“I’ve Made Up My Mind to Give Myself to You,” Bob Dylan sings every night on his recently begun “Long Hot Summer ’26” tour, keeping a song from his most recent album, 2020’s “Rough and Rowdy Ways,” in play as a staple of his setlist. It’s a beautiful affirmation, as one of the purest love songs in his recent catalog, and an outlier in that regard. But it does raise a question: Can you make up your mind to give yourself to Bob Dylan?
It’s a question to keep in mind because this outing, like a lot of the touring that preceded it, does ask you to meet him halfway, without a lot of hand-holding, and certainly no verbal assurances, as he remains as mute between songs as ever. Bluntly put, this is a fantastic show that he’s taken on the road, but appreciating it as such perhaps may require a willingness to surrender to a vibe.

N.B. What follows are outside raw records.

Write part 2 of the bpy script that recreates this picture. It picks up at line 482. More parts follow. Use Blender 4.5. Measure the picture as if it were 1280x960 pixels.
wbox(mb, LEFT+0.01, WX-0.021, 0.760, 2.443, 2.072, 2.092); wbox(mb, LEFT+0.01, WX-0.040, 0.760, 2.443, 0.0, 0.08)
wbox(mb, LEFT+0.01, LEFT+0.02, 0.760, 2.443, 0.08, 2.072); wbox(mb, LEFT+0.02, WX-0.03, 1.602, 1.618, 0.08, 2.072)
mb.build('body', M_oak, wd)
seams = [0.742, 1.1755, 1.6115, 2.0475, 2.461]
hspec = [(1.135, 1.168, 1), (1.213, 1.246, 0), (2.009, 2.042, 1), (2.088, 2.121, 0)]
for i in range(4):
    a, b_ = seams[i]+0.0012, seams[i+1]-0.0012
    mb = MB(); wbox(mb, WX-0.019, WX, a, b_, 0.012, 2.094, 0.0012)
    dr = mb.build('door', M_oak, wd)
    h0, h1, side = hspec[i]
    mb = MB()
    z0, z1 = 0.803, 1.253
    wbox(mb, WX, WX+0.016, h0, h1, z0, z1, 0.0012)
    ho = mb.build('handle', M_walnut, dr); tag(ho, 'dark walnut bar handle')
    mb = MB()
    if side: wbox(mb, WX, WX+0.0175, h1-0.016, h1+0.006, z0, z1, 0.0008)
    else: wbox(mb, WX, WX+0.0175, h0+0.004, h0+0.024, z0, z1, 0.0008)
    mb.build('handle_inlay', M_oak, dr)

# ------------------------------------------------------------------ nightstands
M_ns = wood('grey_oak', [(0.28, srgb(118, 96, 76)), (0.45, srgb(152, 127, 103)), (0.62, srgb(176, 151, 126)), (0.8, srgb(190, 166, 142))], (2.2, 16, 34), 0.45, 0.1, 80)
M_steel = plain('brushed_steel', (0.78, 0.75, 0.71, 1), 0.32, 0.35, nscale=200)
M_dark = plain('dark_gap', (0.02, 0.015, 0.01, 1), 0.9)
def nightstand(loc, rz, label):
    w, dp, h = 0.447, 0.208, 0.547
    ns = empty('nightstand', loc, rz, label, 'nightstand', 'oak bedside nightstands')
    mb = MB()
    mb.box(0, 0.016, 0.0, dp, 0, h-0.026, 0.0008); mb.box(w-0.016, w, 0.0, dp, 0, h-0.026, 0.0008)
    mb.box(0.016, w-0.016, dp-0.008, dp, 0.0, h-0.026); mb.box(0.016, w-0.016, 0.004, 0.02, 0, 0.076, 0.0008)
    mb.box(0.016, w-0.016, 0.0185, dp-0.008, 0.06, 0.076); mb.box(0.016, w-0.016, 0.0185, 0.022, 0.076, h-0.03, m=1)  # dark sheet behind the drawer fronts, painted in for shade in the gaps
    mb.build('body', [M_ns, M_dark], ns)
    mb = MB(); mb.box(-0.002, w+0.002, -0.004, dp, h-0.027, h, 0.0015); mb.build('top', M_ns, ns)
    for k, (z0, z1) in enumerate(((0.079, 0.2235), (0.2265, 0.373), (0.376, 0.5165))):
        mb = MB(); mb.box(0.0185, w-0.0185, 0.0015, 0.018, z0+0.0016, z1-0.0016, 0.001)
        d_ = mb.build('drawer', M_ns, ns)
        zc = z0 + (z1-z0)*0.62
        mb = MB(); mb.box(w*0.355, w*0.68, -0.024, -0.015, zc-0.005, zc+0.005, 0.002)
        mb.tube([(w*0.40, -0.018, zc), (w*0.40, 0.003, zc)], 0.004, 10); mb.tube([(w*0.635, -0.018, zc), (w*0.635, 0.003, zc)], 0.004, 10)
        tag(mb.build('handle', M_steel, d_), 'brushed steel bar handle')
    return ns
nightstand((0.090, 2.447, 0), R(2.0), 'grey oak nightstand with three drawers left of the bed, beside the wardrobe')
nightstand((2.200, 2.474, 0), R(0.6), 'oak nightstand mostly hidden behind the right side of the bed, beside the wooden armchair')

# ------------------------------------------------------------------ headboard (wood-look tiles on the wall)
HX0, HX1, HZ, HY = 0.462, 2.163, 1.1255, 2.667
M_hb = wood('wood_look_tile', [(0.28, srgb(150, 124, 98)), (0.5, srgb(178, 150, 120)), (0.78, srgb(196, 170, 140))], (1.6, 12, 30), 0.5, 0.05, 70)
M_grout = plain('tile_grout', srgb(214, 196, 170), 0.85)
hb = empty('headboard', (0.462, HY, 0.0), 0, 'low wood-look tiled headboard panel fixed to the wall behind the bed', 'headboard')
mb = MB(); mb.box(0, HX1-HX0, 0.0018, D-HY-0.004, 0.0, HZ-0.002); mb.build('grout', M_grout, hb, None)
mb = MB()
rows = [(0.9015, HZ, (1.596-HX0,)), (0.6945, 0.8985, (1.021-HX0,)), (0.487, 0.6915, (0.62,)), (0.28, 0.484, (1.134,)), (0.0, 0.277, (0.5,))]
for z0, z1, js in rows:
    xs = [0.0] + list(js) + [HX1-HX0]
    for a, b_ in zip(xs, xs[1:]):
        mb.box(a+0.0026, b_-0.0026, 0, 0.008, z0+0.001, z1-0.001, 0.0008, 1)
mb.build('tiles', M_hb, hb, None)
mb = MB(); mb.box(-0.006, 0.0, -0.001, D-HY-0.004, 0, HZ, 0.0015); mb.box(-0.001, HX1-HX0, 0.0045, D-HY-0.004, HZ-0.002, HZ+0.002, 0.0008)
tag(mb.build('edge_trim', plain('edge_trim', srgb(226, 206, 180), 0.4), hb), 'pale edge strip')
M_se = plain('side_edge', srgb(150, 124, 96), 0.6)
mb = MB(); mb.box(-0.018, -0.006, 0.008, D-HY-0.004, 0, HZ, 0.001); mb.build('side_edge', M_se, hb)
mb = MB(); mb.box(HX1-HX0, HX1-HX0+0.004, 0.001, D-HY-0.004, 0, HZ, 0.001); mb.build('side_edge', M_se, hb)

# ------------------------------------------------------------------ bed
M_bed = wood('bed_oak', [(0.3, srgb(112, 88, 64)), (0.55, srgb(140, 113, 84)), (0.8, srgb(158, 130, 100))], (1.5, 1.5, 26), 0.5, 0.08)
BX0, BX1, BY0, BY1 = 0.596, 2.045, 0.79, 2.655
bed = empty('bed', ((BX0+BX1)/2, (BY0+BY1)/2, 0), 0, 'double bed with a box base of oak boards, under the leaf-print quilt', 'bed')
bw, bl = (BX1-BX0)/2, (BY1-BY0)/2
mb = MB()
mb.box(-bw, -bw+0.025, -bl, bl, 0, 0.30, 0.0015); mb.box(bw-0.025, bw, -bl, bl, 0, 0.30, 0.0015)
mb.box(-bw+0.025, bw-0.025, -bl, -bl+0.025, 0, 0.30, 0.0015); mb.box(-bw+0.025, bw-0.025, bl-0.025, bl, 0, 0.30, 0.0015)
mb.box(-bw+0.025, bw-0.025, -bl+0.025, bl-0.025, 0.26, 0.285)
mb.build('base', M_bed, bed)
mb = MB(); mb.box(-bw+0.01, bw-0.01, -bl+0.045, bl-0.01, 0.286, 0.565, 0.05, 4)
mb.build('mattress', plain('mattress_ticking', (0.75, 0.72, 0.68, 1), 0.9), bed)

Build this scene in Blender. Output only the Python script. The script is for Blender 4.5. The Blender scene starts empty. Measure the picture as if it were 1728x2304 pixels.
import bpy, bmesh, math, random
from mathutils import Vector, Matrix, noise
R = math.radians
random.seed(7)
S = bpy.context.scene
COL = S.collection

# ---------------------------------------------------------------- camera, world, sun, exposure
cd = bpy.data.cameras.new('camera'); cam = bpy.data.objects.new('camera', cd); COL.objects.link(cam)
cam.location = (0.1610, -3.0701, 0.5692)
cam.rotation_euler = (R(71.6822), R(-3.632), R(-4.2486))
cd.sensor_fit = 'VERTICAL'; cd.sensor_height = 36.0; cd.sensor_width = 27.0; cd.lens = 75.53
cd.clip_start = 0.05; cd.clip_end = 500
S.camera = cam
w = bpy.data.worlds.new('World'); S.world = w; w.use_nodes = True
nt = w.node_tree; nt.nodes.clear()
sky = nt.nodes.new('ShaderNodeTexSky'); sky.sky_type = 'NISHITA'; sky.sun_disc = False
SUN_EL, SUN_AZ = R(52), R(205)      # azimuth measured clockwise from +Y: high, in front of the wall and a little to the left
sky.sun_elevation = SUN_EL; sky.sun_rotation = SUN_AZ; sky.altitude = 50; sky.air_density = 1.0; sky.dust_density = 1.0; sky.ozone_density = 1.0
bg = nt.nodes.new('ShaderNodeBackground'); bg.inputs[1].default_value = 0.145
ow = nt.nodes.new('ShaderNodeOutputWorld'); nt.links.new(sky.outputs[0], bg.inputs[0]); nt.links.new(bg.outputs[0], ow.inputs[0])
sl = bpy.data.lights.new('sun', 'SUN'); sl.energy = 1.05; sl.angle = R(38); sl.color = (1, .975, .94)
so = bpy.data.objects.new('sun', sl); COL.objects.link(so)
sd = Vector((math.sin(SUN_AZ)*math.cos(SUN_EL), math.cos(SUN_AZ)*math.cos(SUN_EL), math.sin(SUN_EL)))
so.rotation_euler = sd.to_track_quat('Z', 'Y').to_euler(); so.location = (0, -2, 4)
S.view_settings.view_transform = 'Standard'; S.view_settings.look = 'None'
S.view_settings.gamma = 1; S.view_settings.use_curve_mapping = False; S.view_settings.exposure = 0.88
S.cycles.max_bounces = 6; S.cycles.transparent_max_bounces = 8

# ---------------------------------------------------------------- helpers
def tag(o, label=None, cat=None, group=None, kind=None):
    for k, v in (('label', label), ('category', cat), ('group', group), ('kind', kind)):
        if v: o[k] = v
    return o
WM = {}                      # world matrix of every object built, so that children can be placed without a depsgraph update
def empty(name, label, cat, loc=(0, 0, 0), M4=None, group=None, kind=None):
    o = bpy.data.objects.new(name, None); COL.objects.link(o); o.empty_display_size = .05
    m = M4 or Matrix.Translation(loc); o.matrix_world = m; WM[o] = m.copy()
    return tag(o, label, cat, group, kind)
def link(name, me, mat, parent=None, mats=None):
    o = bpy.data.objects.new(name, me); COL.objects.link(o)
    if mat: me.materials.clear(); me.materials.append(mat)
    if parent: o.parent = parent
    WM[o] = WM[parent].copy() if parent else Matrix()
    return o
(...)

With dim lighting, a setlist featuring a lot more deep cuts than world-famous classics, and a hooded central figure who seems to grow more mysterious right before our eyes, the mood is somewhere between “the after-hours roadhouse of your dreams” and “eternity’s waiting room.”
Saturday night, I caught up with the tour at the Acrisure Arena in Palm Desert, California, the third of four stops he is making in Southern California (none of which are actually in L.A. County, because that’s Dylan for you). I spotted a few quiet walkouts in my section of the floor halfway or two-thirds of the way through his Tight Ninety, from folks who were presumably realizing that this was not for them. I also intuited that more attendees around me than not were fully in their bliss. They had made up their minds to… well, you know… and their faith was rewarded with as rich of an experience, in its fashion, as any of the more easily encapsulated performances Dylan has done in his long day.